Opposition Democratic Party leader Dario Franceschini received a rock star welcome at the protest.

"It is a falsehood... to say that since the crisis is global the solutions can only be at an international level," he said. "The crisis must be faced with concrete measures taken by national governments."

Franceschini initially hesitated to attend because of divisions within the Italian union movement, notably over the CGIL's rejection of contract reforms approved by two smaller unions.

Berlusconi has accused the media of exaggerating the crisis and insisted that Italy is doing more than any other country to address the situation.
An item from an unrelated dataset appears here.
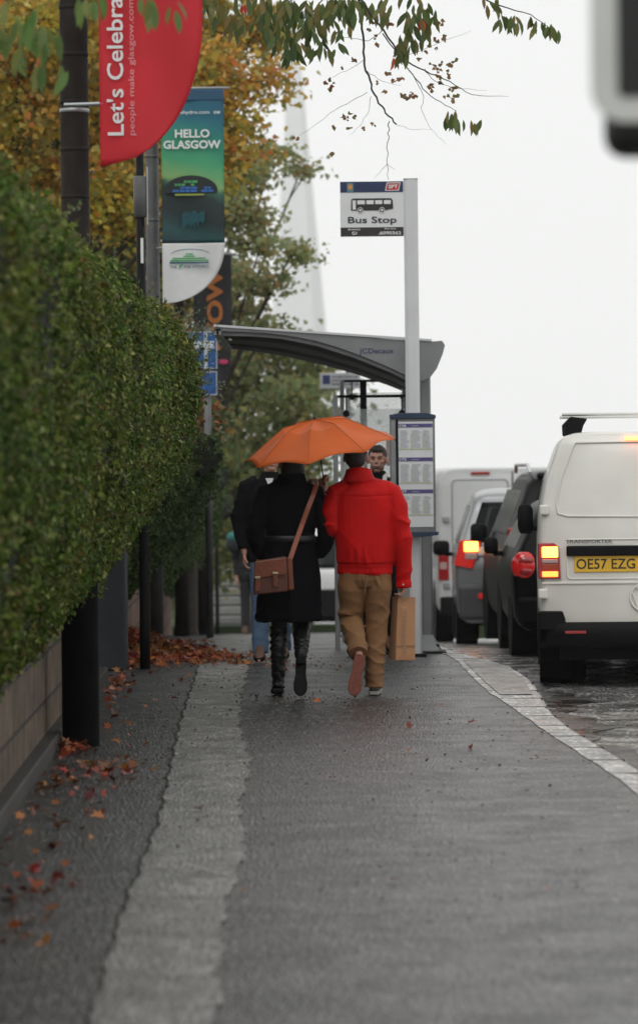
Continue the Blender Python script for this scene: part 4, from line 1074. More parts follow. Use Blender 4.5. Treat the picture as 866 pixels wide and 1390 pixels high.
mirror(bv, sW, 4.2, 1.3, -1, M_black, .2, .3)

# --- pale van seen through the shelter, far off
dF = 74.0; Xf = P(475, 780, dF).x
fvr, sF = vehicle('far_van', 'distant pale van glimpsed low between the umbrella couple', 'van', (Xf, dF, zp(dF)), prof_hw([(.2, .92), (.5, .96), (1.2, .96), (2.0, .84)]), 2.0, 4.8, lambda z: 0 if z < 1.1 else (z - 1.1) * .5, paint('far_pale_paint', (.60, .61, .60), .4, .2), [(0, 1.98), (3, 1.98), (4, 1.2), (4.8, .9)], ws=.34, track=.8, wb=(.95, 3.9), zb=.3)
MB().box(-.94, .94, -.05, .1, .30, .85).build('bumper', M_black, fvr, bevel=.04)
rear_patch(fvr, sF, 'windscreen', Mfn(-.72), Mfn(.72), 1.25, 1.8, M_glassdark)

# ------------------------------------------------------------------ traffic signal close at the right
dT = 6.9
c0 = P(803, 165, dT)
ts = empty('traffic_signal', (c0.x + .32, dT, 0), 'blurred black traffic signal with pale rim at the top right corner', 'traffic signal')
cx_ = 0.0
zb0 = c0.z
rimp = rrpoly(-.32, .32, zb0, zb0 + 1.15, .06)
MB().prism(rimp, 0, .012).build('rim_board', mat('signal_rim', (.52, .53, .51), .5, 0, .05), ts)
MB().prism(rrpoly(-.272, .272, zb0 + .045, zb0 + 1.105, .012), -.004, .016).build('backing_board', mat('signal_black', (.006, .006, .006), .6, 0, .2), ts)
MB().box(-.285, .285, .016, .22, zb0 - .052, zb0 + .9).build('signal_housing', mat('signal_black', (.006, .006, .006), .6), ts, bevel=.04, seg=4)
for k in range(3):
    zc = zb0 + .2 + .3 * k
    hd = MB().lathe([(.105, -.01), (.11, -.15), (.104, -.15), (.10, -.01)], c=(0, .35, zc), axis='Y', n=28, cap=False).build('hood', M_black, ts, smooth=True)
MB().tube([(.0, .27, 0), (.0, .27, 3.2)], .057, 20).build('pole', M_post2, ts, smooth=True)
ts.location.x += .0

# ------------------------------------------------------------------ people
def tube(mb, pts, rads, n=14, **k): mb.tube(pts, rads, n, **k); return mb
def capsule(mb, a, b, ra, rb, n=14):
    a, b = Vector(a), Vector(b); d = (b - a).normalized()
    mb.tube([a - d * ra * .95, a - d * ra * .6, a, b, b + d * rb * .6, b + d * rb * .95], [ra * .3, ra * .8, ra, rb, rb * .8, rb * .3], n)
def hand(mb, w, dirv, palm_n, thumb, curl=.5, s=1.0):
    """palm and five separate fingers; w wrist, dirv to the finger tips, palm_n the side the fingers close to, thumb side vector"""
    w, d, p, t = Vector(w), Vector(dirv).normalized(), Vector(palm_n).normalized(), Vector(thumb).normalized()
    mb.tube([w - d * .02, w + d * .02, w + d * .05, w + d * .085], [(.020 * s, .028 * s), (.017 * s, .036 * s), (.016 * s, .041 * s), (.013 * s, .040 * s)], 12, up=p)
    L = [.068, .076, .070, .055]
    for i in range(4):
        o = w + d * .078 + t * (.030 - .020 * i) * s; l = L[i] * s; a = curl
        p1 = o + (d * math.cos(a) + p * math.sin(a)) * l * .45
        p2 = p1 + (d * math.cos(2.1 * a) + p * math.sin(2.1 * a)) * l * .33
        p3 = p2 + (d * math.cos(3 * a) + p * math.sin(3 * a)) * l * .27
        mb.tube([o - d * .01, p1, p2, p3], [.0098 * s, .0092 * s, .0085 * s, .0065 * s], 8)
    o = w + d * .028 + t * .03 * s
    q1 = o + (t * .7 + d * .6 + p * .25).normalized() * .036 * s; q2 = q1 + (t * .15 + d * .8 + p * .6).normalized() * .034 * s
    mb.tube([o - t * .01, q1, q2], [.013 * s, .0105 * s, .008 * s], 8)
def headgeo(mb, c, face, s=1.0):
    """head, face, ears; c centre, face direction (0,-1) towards the camera"""
    c = Vector(c); f = Vector((face[0], face[1], 0)).normalized(); r = Vector((-f.y, f.x, 0)); u = Vector((0, 0, 1))
    M = Matrix((r, f, u)).transposed()
    def at(a, b, h): return c + (r * a + f * b + u * h) * s
    mb.ball(at(0, -.012, .028), (.076 * s, .095 * s, .092 * s), M)
    mb.ball(at(0, .020, -.035), (.060 * s, .068 * s, .072 * s), M)
    mb.ball(at(0, .050, -.085), (.034 * s, .034 * s, .026 * s), M)
    mb.ball(at(0, .070, .028), (.052 * s, .022 * s, .012 * s), M)     # brow
    mb.tube([at(0, .080, .018), at(0, .097, -.012), at(0, .104, -.028)], [.009 * s, .012 * s, .015 * s], 8)
    mb.ball(at(0, .084, -.056), (.024 * s, .012 * s, .010 * s), M)
    for sx in (-1, 1):
        mb.ball(at(.045 * sx, .055, -.018), (.02 * s, .022 * s, .016 * s), M)
        mb.ball(at(.080 * sx, -.005, -.008), (.010 * s, .020 * s, .032 * s), M)
    return at, M
def person(label, cat, loc): return empty('person', loc, label, cat)
def base_body(J, face, s=1.0, female=False, hands=()):
    mb = MB()
    at, M = headgeo(mb, J['head'], face, s)
    n = Vector(J['neck'])
    tube(mb, [Vector(J['head']) - Vector((0, 0, .05)), n, n - Vector((0, 0, .08))], [.05 * s, .056 * s, .075 * s])
    ch, pe = Vector(J['chest']), Vector(J['pelvis'])
    wS = .155 if female else .175
    tube(mb, [n - Vector((0, 0, .03)), ch + Vector((0, 0, .10)), ch, ch.lerp(pe, .55), pe, pe - Vector((0, 0, .10))],
         [(.06, .07), (.10, wS), (.115, wS * .97), (.09, .125), (.11, .16), (.09, .14)], 18, up=(0, 1, 0))
    for sd in 'LR':
        capsule(mb, J['sh' + sd], J['el' + sd], .052, .040); capsule(mb, J['el' + sd], J['wr' + sd], .040, .027)
        capsule(mb, n.lerp(Vector(J['sh' + sd]), .3) - Vector((0, 0, .02)), J['sh' + sd], .05, .052)
        capsule(mb, J['hip' + sd], J['kn' + sd], .078, .050); capsule(mb, J['kn' + sd], J['an' + sd], .046, .029)
        capsule(mb, J['an' + sd], J['to' + sd], .026, .014)
    for h in hands: hand(mb, *h)
    me = remesh(mb, .0062, 1)
    return me, at, M
def folds(spec):
    """displacement from a list of (axis vec, frequency, amplitude, mask fn)"""
    def f(co, nn):
        v = np.zeros(len(co))
        for ax, fr, amp, mk, ph in spec:
            a = np.array(ax, float); a /= np.linalg.norm(a)
            wv = np.sin(co @ a * fr * .62 + ph + 1.5 * vnoise(co, fr * .30, int(fr)))
            rg = (1 - np.abs(wv)) ** 1.6 - .38
            patch = np.clip(.55 + .8 * vnoise(co, fr * .22, int(fr) + 5), 0, 1.3)
            v += 2.3 * amp * rg * patch * (mk(co) if mk else 1)
        return v
    return f
def hairpiece(root, at, M, long=False, s=1.0, front=True, m=None, nm='hair'):
    mb = MB()
    mb.ball(at(0, -.022, .042), (.083 * s, .095 * s, .088 * s), M)
    mb.ball(at(0, -.052, -.005), (.074 * s, .062 * s, .075 * s), M)
    if front: mb.ball(at(0, .055, .085), (.055 * s, .035 * s, .03 * s), M)
    if long:
        mb.ball(at(0, -.05, -.06), (.085 * s, .06 * s, .11 * s), M); mb.ball(at(.0, -.055, -.13), (.10 * s, .05 * s, .09 * s), M)
    me = remesh(mb, .007, 2, lambda co, nn: vnoise(co, 120, 3) * .0018 + vnoise(co, 45, 4) * .002)
    return link(nm, me, m or M_hair, root)
def shoe(root, an, to, m, sole_m, w_=.045, nm='shoe', up=(0, 0, 1), sole=.012, lens=.27):
    """a shoe from the heel under the ankle to the toe; up is the shoe's own top direction"""
    an, to, U = Vector(an), Vector(to), Vector(up).normalized()
    d = (to - an).normalized(); U = (U - d * U.dot(d)).normalized(); S = d.cross(U)
    heel = to - d * lens
    def outline(k, e=0.0):
        prof = [(0, .028), (.06, .034), (.2, .036), (.45, .034), (.68, .045), (.85, .043), (.95, .030), (1, .012)]
        return prof
    def ring(h, sc, inset=0.0):
        pts = []
        pr = outline(0)
        for t, wv in pr: pts.append(heel + d * (t * lens + (inset if t < .5 else -inset)) + S * (wv * sc) + U * h)
        for t, wv in pr[::-1]: pts.append(heel + d * (t * lens + (inset if t < .5 else -inset)) - S * (wv * sc) + U * h)
        return pts
    o = MB()
    top = lambda t: (.085 if t < .35 else .085 - (t - .35) * .085)
    r0, r1 = ring(0.004, .98), ring(.03, 1.0)
    r2 = []
    pr = outline(0)
    for side in (1, -1):
        seq = pr if side == 1 else pr[::-1]
        for t, wv in seq: r2.append(heel + d * (t * lens * .96 + .01) + S * (side * wv * .62) + U * top(t))
    o.loft([r0, r1, r2]); body = o.build(nm, m, root, smooth=True, sub=1)
    so = MB().loft([ring(-sole, 1.0), ring(.012, 1.08)]).build('sole', sole_m, body, bevel=.004)
    return body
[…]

Italy went into recession in the third quarter of last year, and gross domestic product (GDP) contracted 1.0 percent for the year in the worst downturn since 1975.

Industry has been hard hit by the crisis, resulting in a spate of temporary layoffs. Job losses totalled some 370,500 in January and February, a 46 percent jump over the same period last year.

Some of Saturday's protesters chanted "Mister Obamaaaa ..." to mimic Berlusconi's antics at the Group of 20 group photo session in London on Thursday, when he called out loudly to the US president to get his attention.

One poster, merging Berlusconi's name with Obama's, proclaimed: "Berluscama, Yes You Can't."

Another, in a reference to the right-wing leadership's tough stance on crime, notably of Rome Mayor Gianni Alemanno, read: "Make the City Safer," with an image of Berlusconi behind bars.

Epifani pledged that the CGIL would keep up the pressure, citing key dates such as the April 25 national day, Labour Day on May 1, and Republic Day on June 2.